▶ [COLLECTED MATERIAL]
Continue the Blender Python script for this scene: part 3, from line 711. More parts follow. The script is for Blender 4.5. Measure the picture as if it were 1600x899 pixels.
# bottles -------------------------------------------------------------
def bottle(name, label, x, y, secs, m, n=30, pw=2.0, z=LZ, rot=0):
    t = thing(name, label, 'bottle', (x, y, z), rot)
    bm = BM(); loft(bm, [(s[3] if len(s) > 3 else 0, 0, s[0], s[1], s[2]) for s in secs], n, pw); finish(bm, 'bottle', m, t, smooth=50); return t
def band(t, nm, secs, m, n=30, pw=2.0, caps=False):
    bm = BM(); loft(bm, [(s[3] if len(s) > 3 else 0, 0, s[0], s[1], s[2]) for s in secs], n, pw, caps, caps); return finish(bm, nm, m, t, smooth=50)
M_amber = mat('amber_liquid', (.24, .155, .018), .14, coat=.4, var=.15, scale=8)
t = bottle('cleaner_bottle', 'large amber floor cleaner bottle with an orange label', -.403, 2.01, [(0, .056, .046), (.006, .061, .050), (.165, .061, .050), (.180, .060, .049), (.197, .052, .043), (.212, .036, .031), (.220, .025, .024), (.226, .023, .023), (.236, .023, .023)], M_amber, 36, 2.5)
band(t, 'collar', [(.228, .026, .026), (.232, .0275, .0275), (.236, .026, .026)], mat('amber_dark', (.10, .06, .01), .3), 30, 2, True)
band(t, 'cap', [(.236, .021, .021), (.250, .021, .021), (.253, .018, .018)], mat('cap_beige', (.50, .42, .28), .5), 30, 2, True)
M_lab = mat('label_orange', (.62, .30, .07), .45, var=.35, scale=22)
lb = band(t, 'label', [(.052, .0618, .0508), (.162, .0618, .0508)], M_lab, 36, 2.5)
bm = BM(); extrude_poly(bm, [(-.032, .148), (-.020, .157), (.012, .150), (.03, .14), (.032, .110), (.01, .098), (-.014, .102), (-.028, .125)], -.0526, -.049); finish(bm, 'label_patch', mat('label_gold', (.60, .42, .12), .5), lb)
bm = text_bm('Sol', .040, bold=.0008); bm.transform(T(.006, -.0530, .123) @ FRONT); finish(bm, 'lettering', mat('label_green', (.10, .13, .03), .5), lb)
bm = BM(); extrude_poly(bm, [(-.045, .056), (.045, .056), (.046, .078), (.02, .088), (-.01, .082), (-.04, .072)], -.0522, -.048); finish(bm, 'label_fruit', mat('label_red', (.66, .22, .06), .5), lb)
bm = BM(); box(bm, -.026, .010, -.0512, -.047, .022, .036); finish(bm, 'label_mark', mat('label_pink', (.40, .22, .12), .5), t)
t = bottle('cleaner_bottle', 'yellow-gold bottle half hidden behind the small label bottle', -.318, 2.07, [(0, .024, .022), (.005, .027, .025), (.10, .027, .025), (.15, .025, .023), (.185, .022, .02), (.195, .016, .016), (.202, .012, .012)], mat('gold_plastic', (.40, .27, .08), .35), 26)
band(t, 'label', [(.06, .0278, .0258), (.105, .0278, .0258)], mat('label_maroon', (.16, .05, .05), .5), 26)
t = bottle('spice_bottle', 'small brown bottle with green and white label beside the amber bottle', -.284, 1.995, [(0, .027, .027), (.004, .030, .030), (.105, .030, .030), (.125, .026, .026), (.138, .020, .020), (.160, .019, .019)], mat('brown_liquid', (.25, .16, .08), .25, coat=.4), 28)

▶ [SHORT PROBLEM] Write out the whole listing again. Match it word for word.

▶ [ANSWER TO THE EXERCISE]
Continue the Blender Python script for this scene: part 3, from line 711. More parts follow. The script is for Blender 4.5. Measure the picture as if it were 1600x899 pixels.
# bottles -------------------------------------------------------------
def bottle(name, label, x, y, secs, m, n=30, pw=2.0, z=LZ, rot=0):
    t = thing(name, label, 'bottle', (x, y, z), rot)
    bm = BM(); loft(bm, [(s[3] if len(s) > 3 else 0, 0, s[0], s[1], s[2]) for s in secs], n, pw); finish(bm, 'bottle', m, t, smooth=50); return t
def band(t, nm, secs, m, n=30, pw=2.0, caps=False):
    bm = BM(); loft(bm, [(s[3] if len(s) > 3 else 0, 0, s[0], s[1], s[2]) for s in secs], n, pw, caps, caps); return finish(bm, nm, m, t, smooth=50)
M_amber = mat('amber_liquid', (.24, .155, .018), .14, coat=.4, var=.15, scale=8)
t = bottle('cleaner_bottle', 'large amber floor cleaner bottle with an orange label', -.403, 2.01, [(0, .056, .046), (.006, .061, .050), (.165, .061, .050), (.180, .060, .049), (.197, .052, .043), (.212, .036, .031), (.220, .025, .024), (.226, .023, .023), (.236, .023, .023)], M_amber, 36, 2.5)
band(t, 'collar', [(.228, .026, .026), (.232, .0275, .0275), (.236, .026, .026)], mat('amber_dark', (.10, .06, .01), .3), 30, 2, True)
band(t, 'cap', [(.236, .021, .021), (.250, .021, .021), (.253, .018, .018)], mat('cap_beige', (.50, .42, .28), .5), 30, 2, True)
M_lab = mat('label_orange', (.62, .30, .07), .45, var=.35, scale=22)
lb = band(t, 'label', [(.052, .0618, .0508), (.162, .0618, .0508)], M_lab, 36, 2.5)
bm = BM(); extrude_poly(bm, [(-.032, .148), (-.020, .157), (.012, .150), (.03, .14), (.032, .110), (.01, .098), (-.014, .102), (-.028, .125)], -.0526, -.049); finish(bm, 'label_patch', mat('label_gold', (.60, .42, .12), .5), lb)
bm = text_bm('Sol', .040, bold=.0008); bm.transform(T(.006, -.0530, .123) @ FRONT); finish(bm, 'lettering', mat('label_green', (.10, .13, .03), .5), lb)
bm = BM(); extrude_poly(bm, [(-.045, .056), (.045, .056), (.046, .078), (.02, .088), (-.01, .082), (-.04, .072)], -.0522, -.048); finish(bm, 'label_fruit', mat('label_red', (.66, .22, .06), .5), lb)
bm = BM(); box(bm, -.026, .010, -.0512, -.047, .022, .036); finish(bm, 'label_mark', mat('label_pink', (.40, .22, .12), .5), t)
t = bottle('cleaner_bottle', 'yellow-gold bottle half hidden behind the small label bottle', -.318, 2.07, [(0, .024, .022), (.005, .027, .025), (.10, .027, .025), (.15, .025, .023), (.185, .022, .02), (.195, .016, .016), (.202, .012, .012)], mat('gold_plastic', (.40, .27, .08), .35), 26)
band(t, 'label', [(.06, .0278, .0258), (.105, .0278, .0258)], mat('label_maroon', (.16, .05, .05), .5), 26)
t = bottle('spice_bottle', 'small brown bottle with green and white label beside the amber bottle', -.284, 1.995, [(0, .027, .027), (.004, .030, .030), (.105, .030, .030), (.125, .026, .026), (.138, .020, .020), (.160, .019, .019)], mat('brown_liquid', (.25, .16, .08), .25, coat=.4), 28)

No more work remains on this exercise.